In a significant legal development, 18 U.S. states, including Nebraska, Texas, and Ohio, have filed a lawsuit against the U.S. Securities and Exchange Commission (SEC) and its Chairman, Gary Gensler, accusing the regulatory body of overstepping its authority in regulating the cryptocurrency industry. The lawsuit alleges that the SEC has taken sweeping actions to control crypto markets without the approval of Congress, infringing on states’ rights to govern local markets.
The lawsuit, spearheaded by states such as Nebraska, Tennessee, and Texas, claims that the SEC has bypassed the legislative process and sought to consolidate regulatory power over crypto firms, effectively undermining state sovereignty.
The Blockchain Association, a prominent industry group, has weighed in, revealing that the SEC’s aggressive enforcement actions have cost the crypto sector an estimated $426 million in legal fees since 2021. Industry leaders argue that the SEC’s inconsistent and unclear regulatory framework has created uncertainty, stifling innovation within the U.S. crypto market.
With the 2024 elections on the horizon, some investors are hoping for a change in leadership at the SEC. Gary Gensler’s tenure is increasingly under scrutiny, and SEC Commissioner Mark Uyeda, known for his critical stance on Gensler’s enforcement-heavy policies, is being speculated as a potential successor.

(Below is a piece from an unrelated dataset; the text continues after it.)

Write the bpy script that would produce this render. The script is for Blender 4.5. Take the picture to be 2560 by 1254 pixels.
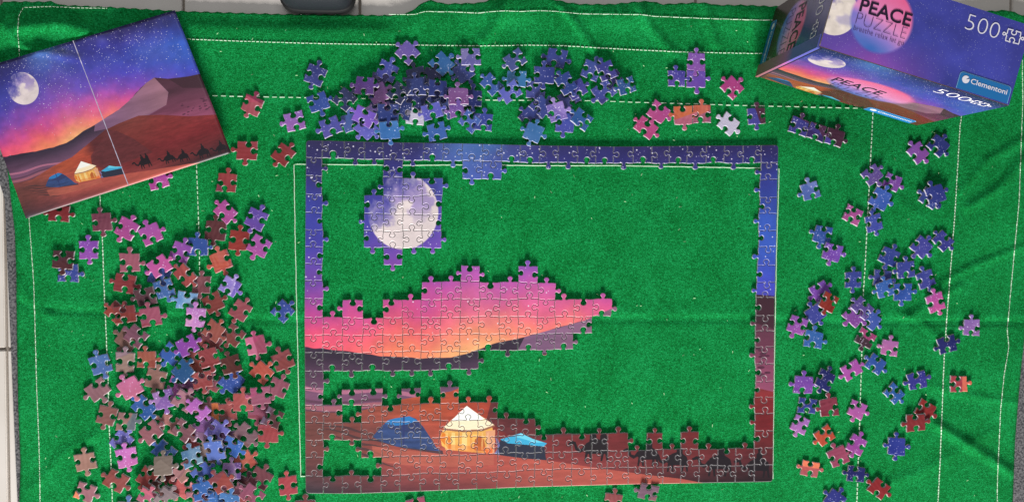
import bpy, bmesh, math, random
import numpy as np
from mathutils import Vector, Matrix, Quaternion

# ---------------------------------------------------------------- scene, camera, light
for o in list(bpy.data.objects):
    bpy.data.objects.remove(o)
scene = bpy.context.scene
COL = scene.collection
random.seed(11)
rng = np.random.default_rng(11)

H = 0.90                      # camera height above the felt
F = 2160.0                    # focal length in photo pixels (photo 2560 x 1254)
CX, CY = 1280.0, 627.0
dn = Vector((1100 - CX, -(565 - CY), -F)).normalized()
RQ = dn.rotation_difference(Vector((0, 0, -1)))
cam_data = bpy.data.cameras.new('camera')
cam = bpy.data.objects.new('camera', cam_data)
COL.objects.link(cam)
cam.location = (0, 0, H)
cam.rotation_mode = 'QUATERNION'
cam.rotation_quaternion = RQ
cam_data.sensor_width = 36
cam_data.lens = 36 * F / 2560
cam_data.clip_start = 0.01
cam_data.clip_end = 50
scene.camera = cam

world = bpy.data.worlds.new('World')
scene.world = world
world.use_nodes = True
bg = world.node_tree.nodes['Background']
bg.inputs[0].default_value = (0.93, 0.97, 1.0, 1)
bg.inputs[1].default_value = 0.13


def area(name, loc, target, sx, sy, power, col):
    l = bpy.data.lights.new(name, 'AREA')
    l.shape = 'RECTANGLE'
    l.size, l.size_y = sx, sy
    l.energy = power
    l.color = col
    o = bpy.data.objects.new(name, l)
    COL.objects.link(o)
    o.location = loc
    o.rotation_euler = (Vector(target) - Vector(loc)).to_track_quat('-Z', 'Y').to_euler()
    return o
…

Despite mounting criticism, Gensler has remained steadfast in his position. In a speech delivered in November 2024, he reiterated his concerns about the cryptocurrency industry, asserting that while some assets are being used for speculative purposes or illicit activities, the majority have yet to prove their long-term value.
As this high-profile legal battle unfolds, it highlights the ongoing tension between regulators and the rapidly expanding cryptocurrency industry. With the stakes high, crypto advocates are calling for clearer, more consistent regulatory policies to promote growth and innovation in the U.S. market.